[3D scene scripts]
────────────────

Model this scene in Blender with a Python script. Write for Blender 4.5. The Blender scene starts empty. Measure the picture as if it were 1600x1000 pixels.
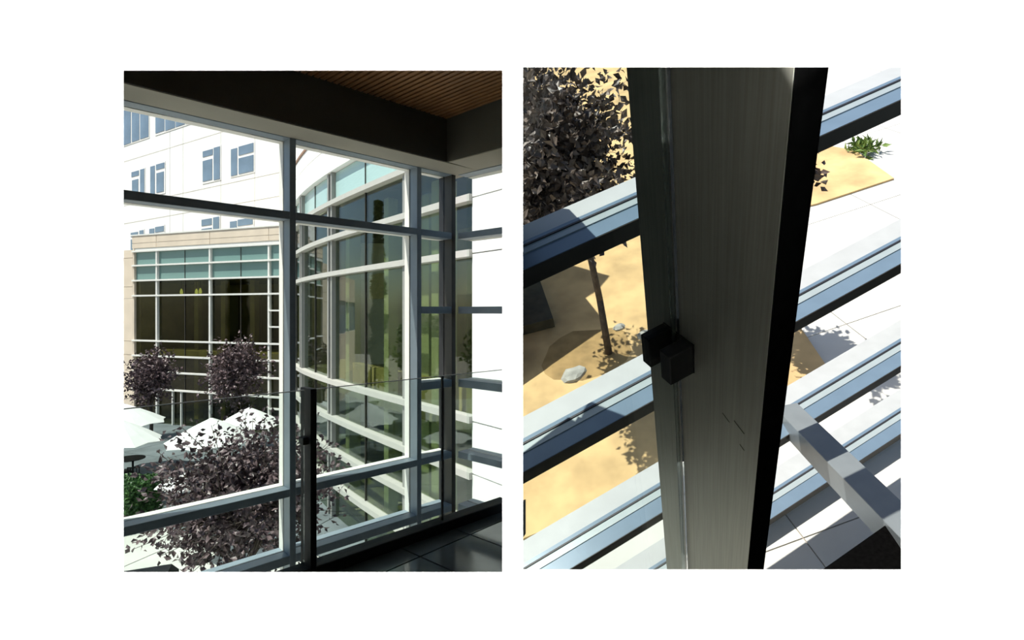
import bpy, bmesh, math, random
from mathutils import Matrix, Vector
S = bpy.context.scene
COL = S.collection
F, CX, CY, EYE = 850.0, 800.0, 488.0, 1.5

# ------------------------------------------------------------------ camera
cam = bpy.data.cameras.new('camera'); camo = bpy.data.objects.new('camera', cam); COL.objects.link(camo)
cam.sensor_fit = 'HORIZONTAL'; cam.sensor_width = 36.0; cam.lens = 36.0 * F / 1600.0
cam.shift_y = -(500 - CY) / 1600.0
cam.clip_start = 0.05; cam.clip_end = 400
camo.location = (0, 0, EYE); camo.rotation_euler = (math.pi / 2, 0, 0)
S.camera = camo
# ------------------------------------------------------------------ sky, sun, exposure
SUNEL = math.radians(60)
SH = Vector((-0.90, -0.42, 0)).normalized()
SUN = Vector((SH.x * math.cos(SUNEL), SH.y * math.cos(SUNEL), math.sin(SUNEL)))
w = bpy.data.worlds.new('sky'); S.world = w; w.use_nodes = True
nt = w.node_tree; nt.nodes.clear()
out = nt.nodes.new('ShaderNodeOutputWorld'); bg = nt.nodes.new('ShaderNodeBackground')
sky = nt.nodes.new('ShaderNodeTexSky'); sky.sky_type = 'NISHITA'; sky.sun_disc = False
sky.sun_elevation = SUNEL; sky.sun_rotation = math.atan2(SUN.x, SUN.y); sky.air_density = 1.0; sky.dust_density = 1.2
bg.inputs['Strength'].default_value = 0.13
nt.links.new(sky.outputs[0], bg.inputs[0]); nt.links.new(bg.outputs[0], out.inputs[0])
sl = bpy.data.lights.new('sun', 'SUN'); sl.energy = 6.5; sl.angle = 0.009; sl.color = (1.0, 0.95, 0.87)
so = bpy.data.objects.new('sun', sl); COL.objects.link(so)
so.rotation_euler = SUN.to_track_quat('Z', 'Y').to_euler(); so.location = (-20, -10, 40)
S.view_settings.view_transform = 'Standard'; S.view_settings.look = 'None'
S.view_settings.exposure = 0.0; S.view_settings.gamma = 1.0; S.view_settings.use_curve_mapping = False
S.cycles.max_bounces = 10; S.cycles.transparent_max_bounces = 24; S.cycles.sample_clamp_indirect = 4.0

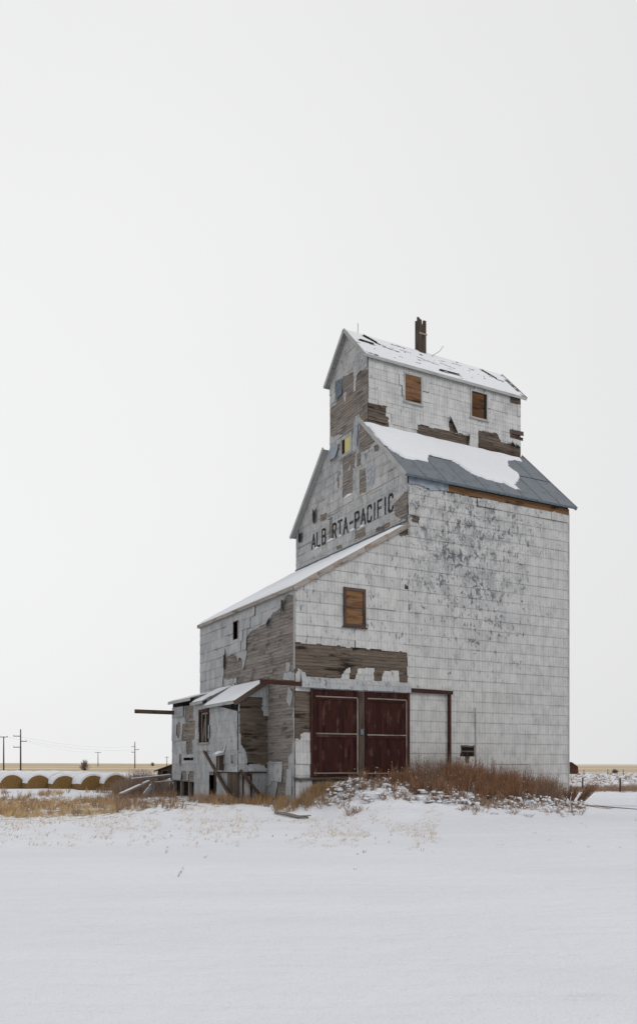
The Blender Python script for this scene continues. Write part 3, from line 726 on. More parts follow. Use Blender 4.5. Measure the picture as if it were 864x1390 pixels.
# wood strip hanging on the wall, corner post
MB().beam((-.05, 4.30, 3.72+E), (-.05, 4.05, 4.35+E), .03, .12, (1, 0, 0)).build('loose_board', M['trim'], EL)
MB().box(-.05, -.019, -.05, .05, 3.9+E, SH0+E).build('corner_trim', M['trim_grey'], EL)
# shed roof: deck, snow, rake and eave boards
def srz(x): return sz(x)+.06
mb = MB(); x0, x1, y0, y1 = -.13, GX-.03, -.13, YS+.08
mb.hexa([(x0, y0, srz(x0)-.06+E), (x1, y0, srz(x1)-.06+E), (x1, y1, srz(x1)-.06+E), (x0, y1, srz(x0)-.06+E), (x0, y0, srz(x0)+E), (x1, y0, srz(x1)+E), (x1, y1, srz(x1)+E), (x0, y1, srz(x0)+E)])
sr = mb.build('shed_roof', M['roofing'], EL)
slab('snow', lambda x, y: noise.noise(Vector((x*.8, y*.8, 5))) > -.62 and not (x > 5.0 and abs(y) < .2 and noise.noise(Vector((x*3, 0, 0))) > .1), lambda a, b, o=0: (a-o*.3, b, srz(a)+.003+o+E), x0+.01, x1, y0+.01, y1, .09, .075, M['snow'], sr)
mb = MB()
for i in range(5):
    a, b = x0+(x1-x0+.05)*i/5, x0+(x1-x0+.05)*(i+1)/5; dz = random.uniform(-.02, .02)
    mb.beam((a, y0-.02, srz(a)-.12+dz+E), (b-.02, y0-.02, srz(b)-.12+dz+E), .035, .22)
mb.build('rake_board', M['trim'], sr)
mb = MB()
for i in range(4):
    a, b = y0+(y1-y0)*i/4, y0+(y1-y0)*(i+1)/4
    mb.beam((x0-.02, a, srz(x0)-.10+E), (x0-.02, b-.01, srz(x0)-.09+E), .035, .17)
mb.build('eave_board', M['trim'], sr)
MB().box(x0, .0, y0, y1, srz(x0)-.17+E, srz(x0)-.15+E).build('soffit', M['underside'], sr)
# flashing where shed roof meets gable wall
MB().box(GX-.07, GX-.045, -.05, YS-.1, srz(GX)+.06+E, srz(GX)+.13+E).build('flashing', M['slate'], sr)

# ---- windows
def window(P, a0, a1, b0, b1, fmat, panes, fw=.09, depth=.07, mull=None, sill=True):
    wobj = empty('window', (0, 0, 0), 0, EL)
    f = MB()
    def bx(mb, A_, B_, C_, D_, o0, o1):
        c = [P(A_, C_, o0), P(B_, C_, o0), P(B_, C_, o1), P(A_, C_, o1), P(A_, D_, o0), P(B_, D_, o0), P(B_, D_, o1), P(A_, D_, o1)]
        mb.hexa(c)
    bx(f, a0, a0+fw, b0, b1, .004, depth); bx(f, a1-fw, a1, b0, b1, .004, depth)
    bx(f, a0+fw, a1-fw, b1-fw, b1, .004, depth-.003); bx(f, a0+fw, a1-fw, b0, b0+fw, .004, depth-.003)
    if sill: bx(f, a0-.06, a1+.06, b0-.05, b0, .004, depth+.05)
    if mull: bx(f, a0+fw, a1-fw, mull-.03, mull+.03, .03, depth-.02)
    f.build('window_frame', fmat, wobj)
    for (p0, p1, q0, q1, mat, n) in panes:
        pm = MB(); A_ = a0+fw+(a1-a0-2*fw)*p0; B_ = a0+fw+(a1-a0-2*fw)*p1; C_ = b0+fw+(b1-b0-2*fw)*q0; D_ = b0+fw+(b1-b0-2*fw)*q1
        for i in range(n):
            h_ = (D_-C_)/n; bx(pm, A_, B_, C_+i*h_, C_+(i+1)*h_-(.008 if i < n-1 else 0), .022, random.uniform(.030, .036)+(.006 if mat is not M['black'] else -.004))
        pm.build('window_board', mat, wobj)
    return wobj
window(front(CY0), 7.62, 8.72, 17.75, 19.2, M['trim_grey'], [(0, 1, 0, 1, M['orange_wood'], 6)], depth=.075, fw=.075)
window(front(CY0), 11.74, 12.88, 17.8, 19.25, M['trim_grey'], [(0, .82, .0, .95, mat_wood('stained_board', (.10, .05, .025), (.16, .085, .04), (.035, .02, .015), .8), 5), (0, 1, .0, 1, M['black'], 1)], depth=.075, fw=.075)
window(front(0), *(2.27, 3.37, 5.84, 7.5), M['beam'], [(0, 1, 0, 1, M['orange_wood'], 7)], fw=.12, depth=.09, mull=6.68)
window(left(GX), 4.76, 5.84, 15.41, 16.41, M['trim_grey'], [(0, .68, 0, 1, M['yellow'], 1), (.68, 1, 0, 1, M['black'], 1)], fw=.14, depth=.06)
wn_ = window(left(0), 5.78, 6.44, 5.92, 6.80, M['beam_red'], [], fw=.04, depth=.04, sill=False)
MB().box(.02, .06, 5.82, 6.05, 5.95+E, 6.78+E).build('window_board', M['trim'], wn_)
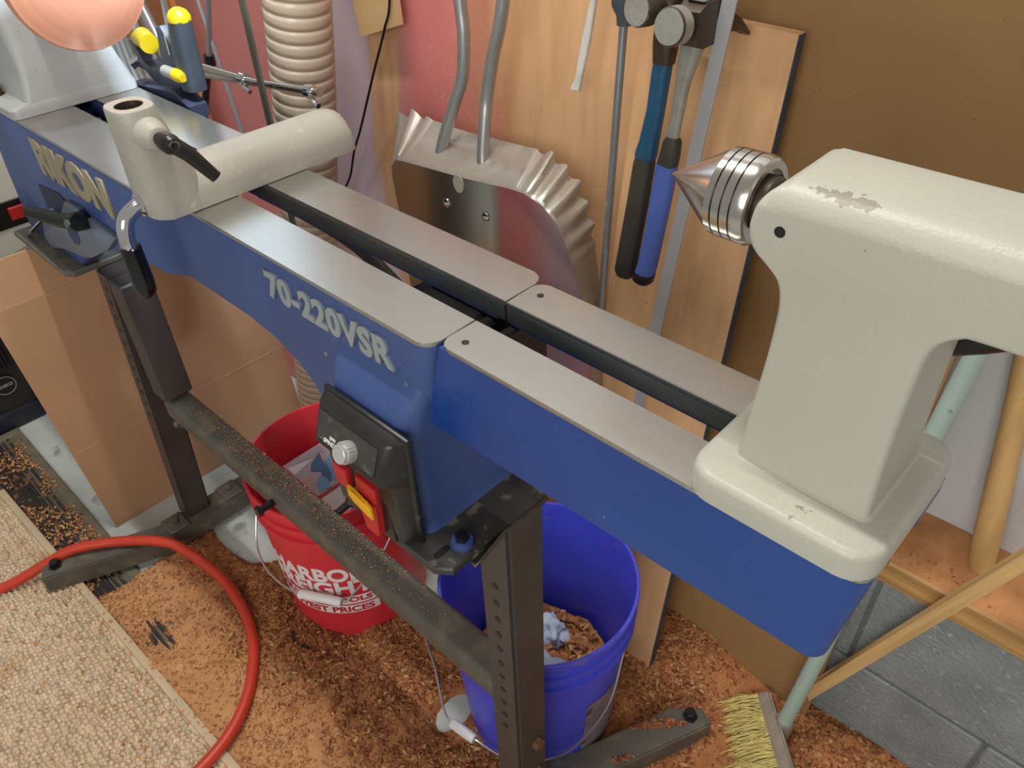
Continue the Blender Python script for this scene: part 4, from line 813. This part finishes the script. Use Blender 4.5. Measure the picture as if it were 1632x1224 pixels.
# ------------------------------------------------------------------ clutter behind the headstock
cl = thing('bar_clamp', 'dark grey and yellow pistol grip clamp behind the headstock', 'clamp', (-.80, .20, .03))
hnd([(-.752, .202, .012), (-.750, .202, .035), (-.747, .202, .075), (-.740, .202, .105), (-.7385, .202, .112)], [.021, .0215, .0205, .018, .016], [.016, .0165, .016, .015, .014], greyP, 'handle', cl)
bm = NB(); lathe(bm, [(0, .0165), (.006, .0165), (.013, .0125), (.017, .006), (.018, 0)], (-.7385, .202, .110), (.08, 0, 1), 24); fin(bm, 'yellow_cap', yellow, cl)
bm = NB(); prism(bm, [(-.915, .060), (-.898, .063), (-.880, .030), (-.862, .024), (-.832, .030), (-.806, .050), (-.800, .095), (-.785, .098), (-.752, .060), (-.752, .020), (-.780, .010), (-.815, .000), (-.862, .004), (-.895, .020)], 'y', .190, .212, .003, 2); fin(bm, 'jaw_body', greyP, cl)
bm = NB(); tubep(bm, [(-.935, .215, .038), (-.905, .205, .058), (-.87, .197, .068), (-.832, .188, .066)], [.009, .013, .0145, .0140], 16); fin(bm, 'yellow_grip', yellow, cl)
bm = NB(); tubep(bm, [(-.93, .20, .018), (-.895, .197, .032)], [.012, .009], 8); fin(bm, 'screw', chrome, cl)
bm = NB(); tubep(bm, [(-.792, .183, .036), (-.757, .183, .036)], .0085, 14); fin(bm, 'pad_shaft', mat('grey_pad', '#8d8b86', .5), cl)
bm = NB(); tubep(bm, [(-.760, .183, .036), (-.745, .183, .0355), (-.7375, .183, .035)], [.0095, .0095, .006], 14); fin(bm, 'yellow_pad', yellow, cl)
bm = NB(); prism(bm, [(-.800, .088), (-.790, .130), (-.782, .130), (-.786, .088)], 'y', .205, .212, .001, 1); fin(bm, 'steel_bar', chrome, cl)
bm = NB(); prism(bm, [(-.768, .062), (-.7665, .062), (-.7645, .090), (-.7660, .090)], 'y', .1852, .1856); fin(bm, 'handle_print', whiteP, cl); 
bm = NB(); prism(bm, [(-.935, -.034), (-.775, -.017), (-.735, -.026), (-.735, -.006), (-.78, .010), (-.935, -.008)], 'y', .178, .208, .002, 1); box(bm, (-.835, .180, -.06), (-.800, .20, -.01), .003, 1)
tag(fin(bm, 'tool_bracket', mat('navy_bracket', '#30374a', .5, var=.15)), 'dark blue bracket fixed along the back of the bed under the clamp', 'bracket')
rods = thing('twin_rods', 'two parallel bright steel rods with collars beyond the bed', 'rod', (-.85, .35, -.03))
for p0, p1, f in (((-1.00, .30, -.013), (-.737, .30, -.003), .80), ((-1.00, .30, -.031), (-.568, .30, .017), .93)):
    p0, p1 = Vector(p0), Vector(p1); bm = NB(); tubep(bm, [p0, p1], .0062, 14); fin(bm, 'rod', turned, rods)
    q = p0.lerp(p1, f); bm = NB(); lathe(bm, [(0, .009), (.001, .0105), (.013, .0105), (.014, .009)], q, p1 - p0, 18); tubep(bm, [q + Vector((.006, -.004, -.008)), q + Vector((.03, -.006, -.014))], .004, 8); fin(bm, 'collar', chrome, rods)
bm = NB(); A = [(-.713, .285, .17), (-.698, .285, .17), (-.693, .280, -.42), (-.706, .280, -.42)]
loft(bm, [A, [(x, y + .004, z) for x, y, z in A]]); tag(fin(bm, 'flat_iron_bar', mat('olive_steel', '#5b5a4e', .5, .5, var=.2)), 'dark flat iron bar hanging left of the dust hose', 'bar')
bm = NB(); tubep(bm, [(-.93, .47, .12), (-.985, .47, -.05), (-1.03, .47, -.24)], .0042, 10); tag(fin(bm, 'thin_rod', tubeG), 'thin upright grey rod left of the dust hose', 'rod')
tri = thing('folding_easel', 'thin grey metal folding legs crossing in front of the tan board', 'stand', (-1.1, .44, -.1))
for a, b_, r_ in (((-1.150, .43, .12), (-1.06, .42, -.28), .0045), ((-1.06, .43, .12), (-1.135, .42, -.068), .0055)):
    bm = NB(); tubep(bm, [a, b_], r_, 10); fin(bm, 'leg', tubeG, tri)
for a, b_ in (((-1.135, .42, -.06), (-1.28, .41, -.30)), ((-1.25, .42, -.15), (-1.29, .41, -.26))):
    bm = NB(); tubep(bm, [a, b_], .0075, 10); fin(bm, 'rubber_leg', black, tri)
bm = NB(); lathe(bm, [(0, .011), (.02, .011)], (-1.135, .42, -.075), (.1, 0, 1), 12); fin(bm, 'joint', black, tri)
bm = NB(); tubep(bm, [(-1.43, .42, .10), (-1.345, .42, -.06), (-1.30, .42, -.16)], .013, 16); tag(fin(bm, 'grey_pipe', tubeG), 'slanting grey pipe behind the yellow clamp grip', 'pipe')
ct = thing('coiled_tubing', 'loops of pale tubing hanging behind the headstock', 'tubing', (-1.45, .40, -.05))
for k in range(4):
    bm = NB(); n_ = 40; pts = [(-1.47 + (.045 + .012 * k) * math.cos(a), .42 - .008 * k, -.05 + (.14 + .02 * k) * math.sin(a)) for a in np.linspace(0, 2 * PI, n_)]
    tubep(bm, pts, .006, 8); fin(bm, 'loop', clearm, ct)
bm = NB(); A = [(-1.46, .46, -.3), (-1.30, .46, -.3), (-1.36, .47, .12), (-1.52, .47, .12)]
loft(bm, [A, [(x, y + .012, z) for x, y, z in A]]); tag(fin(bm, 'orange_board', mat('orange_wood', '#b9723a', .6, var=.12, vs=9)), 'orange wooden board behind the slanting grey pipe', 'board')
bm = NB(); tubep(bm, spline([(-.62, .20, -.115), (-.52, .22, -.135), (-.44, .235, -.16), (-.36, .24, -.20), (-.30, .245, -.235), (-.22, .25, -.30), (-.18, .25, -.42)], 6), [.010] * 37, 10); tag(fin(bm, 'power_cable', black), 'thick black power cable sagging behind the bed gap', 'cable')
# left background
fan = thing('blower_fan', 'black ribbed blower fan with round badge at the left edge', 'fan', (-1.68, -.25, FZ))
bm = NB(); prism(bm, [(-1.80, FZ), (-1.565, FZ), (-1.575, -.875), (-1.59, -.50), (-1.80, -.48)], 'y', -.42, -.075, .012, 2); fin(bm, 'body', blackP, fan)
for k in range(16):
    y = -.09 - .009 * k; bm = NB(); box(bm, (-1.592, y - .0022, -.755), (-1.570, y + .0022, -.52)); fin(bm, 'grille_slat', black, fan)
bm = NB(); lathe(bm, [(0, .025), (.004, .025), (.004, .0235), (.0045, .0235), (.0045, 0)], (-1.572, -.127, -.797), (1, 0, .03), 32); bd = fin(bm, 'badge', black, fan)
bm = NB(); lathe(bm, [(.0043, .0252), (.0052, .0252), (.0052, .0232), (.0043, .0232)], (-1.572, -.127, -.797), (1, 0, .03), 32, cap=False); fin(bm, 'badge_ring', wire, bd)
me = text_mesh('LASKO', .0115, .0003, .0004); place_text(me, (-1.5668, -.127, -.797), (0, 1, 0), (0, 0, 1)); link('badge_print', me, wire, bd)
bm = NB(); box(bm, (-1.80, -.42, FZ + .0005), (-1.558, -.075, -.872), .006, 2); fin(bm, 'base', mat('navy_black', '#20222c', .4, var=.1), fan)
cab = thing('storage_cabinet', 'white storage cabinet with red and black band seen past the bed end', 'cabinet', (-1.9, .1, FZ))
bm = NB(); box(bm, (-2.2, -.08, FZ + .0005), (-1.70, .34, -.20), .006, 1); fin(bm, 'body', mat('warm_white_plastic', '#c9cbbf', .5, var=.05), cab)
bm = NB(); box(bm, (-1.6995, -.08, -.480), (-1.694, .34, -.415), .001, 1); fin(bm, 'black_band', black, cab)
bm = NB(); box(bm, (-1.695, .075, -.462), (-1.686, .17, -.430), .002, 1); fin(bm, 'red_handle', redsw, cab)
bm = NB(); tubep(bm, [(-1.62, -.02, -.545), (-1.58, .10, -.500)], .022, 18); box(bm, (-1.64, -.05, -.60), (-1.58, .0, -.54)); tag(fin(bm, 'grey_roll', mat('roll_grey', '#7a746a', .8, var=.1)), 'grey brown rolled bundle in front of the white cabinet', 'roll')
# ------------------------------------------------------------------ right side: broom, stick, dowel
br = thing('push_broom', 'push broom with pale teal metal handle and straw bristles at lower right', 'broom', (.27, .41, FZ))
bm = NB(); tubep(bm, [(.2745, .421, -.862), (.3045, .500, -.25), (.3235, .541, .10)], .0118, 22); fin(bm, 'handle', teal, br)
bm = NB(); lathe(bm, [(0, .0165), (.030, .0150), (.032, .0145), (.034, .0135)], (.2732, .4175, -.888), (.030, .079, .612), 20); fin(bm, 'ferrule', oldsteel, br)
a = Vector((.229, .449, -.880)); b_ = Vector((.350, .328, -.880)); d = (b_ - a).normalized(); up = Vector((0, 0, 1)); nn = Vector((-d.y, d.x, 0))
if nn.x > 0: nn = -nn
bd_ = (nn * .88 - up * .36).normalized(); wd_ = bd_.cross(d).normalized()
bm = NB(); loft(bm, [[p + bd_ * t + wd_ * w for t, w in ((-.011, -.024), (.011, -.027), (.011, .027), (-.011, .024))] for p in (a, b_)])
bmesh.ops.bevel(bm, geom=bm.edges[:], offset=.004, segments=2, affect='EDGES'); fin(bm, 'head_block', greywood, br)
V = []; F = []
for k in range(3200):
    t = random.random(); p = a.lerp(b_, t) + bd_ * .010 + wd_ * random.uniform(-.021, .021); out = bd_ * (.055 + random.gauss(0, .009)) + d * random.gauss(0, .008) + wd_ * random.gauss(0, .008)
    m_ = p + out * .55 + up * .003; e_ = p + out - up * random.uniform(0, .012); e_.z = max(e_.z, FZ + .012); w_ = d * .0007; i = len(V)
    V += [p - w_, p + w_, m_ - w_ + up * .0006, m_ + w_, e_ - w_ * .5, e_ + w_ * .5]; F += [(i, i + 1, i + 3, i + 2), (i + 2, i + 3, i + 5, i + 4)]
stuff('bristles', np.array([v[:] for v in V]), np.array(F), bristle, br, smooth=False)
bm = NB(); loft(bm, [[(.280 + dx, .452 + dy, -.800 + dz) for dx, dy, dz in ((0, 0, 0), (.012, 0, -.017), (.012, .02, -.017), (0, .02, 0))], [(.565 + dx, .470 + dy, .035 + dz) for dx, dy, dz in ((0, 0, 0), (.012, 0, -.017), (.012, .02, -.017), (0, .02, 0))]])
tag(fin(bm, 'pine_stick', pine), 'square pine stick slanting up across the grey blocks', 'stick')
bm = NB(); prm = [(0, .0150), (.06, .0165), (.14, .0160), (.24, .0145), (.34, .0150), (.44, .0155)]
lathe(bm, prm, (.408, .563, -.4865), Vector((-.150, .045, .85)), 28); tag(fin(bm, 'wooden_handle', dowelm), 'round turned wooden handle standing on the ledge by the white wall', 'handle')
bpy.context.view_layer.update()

────────────────

[What the task requires]
Give again, please, precisely the lines that begin the records and run through the line with "F, CX, CY, EYE = 850.0, 800.0, 488.0, 1.5" in it, keeping both end lines and dropping any pictures.

[Answer to this exercise]
Model this scene in Blender with a Python script. Write for Blender 4.5. The Blender scene starts empty. Measure the picture as if it were 1600x1000 pixels.
import bpy, bmesh, math, random
from mathutils import Matrix, Vector
S = bpy.context.scene
COL = S.collection
F, CX, CY, EYE = 850.0, 800.0, 488.0, 1.5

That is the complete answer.